Y es que hablar de “juegos” como formas de vida irreducibles no deja de manifestar la carga valorativa impresa ya en esa definición. El “juego” reduce el posible valor de todo discurso, y ello solo es una mala comprensión de la verdad y el poder de cada discurso, pues en realidad tal levedad en la comprensión de las expresiones humanas solo puede venir, como es lógico, de una alta valoración del concepto tradicional de verdad.

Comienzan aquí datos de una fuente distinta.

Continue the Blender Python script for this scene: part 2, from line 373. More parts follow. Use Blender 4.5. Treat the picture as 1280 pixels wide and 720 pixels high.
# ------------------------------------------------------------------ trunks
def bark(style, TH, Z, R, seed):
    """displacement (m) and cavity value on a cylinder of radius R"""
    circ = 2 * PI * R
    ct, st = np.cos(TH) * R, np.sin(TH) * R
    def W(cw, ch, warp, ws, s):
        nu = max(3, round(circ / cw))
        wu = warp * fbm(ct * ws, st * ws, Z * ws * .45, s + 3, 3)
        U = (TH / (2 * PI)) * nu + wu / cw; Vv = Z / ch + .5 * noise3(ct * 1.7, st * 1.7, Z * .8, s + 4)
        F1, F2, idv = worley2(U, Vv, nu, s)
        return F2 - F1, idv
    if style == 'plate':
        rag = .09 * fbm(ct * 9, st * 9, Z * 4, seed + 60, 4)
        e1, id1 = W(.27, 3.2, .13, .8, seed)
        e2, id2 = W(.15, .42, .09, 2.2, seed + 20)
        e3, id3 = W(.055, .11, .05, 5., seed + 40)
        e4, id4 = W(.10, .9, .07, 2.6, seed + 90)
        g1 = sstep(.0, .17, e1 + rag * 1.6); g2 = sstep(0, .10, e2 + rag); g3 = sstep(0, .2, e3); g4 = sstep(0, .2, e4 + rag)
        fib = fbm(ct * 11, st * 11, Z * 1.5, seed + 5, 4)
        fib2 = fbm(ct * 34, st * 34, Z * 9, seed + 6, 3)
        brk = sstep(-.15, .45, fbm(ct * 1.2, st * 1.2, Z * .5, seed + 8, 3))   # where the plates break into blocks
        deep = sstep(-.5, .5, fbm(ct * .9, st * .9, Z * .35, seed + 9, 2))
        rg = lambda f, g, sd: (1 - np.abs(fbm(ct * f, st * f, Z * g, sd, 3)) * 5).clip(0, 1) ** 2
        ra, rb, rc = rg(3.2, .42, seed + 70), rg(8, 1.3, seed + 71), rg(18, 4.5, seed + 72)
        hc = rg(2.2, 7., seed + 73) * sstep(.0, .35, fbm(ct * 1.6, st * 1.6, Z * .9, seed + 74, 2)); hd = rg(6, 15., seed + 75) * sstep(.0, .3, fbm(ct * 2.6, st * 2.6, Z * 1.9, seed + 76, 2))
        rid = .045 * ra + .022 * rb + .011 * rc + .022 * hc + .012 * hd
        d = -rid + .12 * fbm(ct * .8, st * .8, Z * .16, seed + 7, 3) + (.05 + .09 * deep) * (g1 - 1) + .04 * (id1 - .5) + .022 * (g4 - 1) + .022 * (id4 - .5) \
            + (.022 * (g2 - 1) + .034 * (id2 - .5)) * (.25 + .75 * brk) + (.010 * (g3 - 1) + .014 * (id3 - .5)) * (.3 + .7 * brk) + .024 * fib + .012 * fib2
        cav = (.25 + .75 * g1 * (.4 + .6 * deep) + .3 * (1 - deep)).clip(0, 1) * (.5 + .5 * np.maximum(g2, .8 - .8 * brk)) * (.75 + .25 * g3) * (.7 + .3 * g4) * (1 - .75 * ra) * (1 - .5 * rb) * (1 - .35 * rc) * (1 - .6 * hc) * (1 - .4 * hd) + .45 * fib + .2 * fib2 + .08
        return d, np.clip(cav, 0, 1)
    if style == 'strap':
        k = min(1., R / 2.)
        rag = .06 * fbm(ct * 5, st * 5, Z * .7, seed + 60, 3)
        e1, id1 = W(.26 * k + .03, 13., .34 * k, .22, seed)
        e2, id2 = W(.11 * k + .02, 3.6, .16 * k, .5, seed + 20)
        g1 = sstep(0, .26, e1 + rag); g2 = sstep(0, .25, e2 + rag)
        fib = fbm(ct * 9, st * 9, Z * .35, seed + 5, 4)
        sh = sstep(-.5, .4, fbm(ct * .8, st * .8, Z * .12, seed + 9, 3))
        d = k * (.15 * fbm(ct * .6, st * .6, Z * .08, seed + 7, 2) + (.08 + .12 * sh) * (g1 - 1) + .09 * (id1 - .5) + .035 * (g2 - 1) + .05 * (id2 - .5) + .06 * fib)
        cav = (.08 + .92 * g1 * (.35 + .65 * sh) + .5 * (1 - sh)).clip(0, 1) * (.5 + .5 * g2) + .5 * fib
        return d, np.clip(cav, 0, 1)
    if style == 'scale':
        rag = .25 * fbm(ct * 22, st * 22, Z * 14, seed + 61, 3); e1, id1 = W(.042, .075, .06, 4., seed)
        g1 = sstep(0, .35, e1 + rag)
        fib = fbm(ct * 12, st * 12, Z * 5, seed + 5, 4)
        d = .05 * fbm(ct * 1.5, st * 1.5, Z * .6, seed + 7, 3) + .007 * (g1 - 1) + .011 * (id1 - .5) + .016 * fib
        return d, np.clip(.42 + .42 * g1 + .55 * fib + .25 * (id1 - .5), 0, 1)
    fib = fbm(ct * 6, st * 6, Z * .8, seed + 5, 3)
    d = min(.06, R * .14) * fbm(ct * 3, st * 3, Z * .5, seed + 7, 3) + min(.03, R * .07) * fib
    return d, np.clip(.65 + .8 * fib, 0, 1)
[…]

Esos clérigos de la razón que creen en el progreso ingenuo de algo así como “Europa” y de la constatación histórica de su verdadera unidad, que retoman los postulados ilustrados para mezclarlos ineptamente con sus dogmas cristianos irracionales no se dan cuenta de que ya en los mismos ilustrados se estaba preparando el cadáver de Dios para el entierro nietzscheano del día siguiente. En Kant no deja de ser un elemento sin el cual se hace imposible la libertad, y se ha señalado que en el sistema de Schelling se estaba disponiendo el nacimiento del nihilismo. El elemento cristiano parece ir poco a poco desvaneciéndose en el idealismo alemán. Y no es casualidad que así sea, cuando las voces que se levantaron contra él provendrían más tarde de Nietzsche y de Marx.
Sólo a partir de la aceptación general de que el mundo no es algo que esté más allá de su texto, que no existe ningún supramundo platónico, ha podido la filosofía ir reduciendo su objeto hasta invertir la búsqueda del texto del mundo originario en el mundo en el texto. Primero mediante la conciencia histórica, y después mediante la interiorización del mundo en las obras de la expresión humana, se ha podido destruir completamente las sacudidas de lo infinito, cuya máxima expresión era el concepto de Dios.
Lo que con ello quiero resaltar es a su vez la dificultad de suponer una fragmentación absoluta en el ser y en el pensar, desde el lugar del pensar. Es decir, que desde el mundo del nóumeno quizás se pueda desde luego suponer una “metafísica del puro devenir”, dicho sea esto con toda la mala intención que se pueda suponer, pero que inscritos en el esquematismo kantiano, en las condiciones del espacio y del tiempo, y en la dicción del pensar que aún en su negación lógica sigue constituyendo un algoritmo lógico, tal condición es imposible.
Bajo esta ficción construye el hombre no sólo su vida cotidiana, sino un relato posible ahogado en el horizonte de los tiempos que le permite articular una historia con sentido. En esa historia juega un papel importante el arte, la ciencia, las actividades del hombre. Ellas nos hablan de una referencia última y existente, un “protagonista” o “sujeto” de la historia cuyo escenario es la tierra y el tiempo que transcurre es la Historia.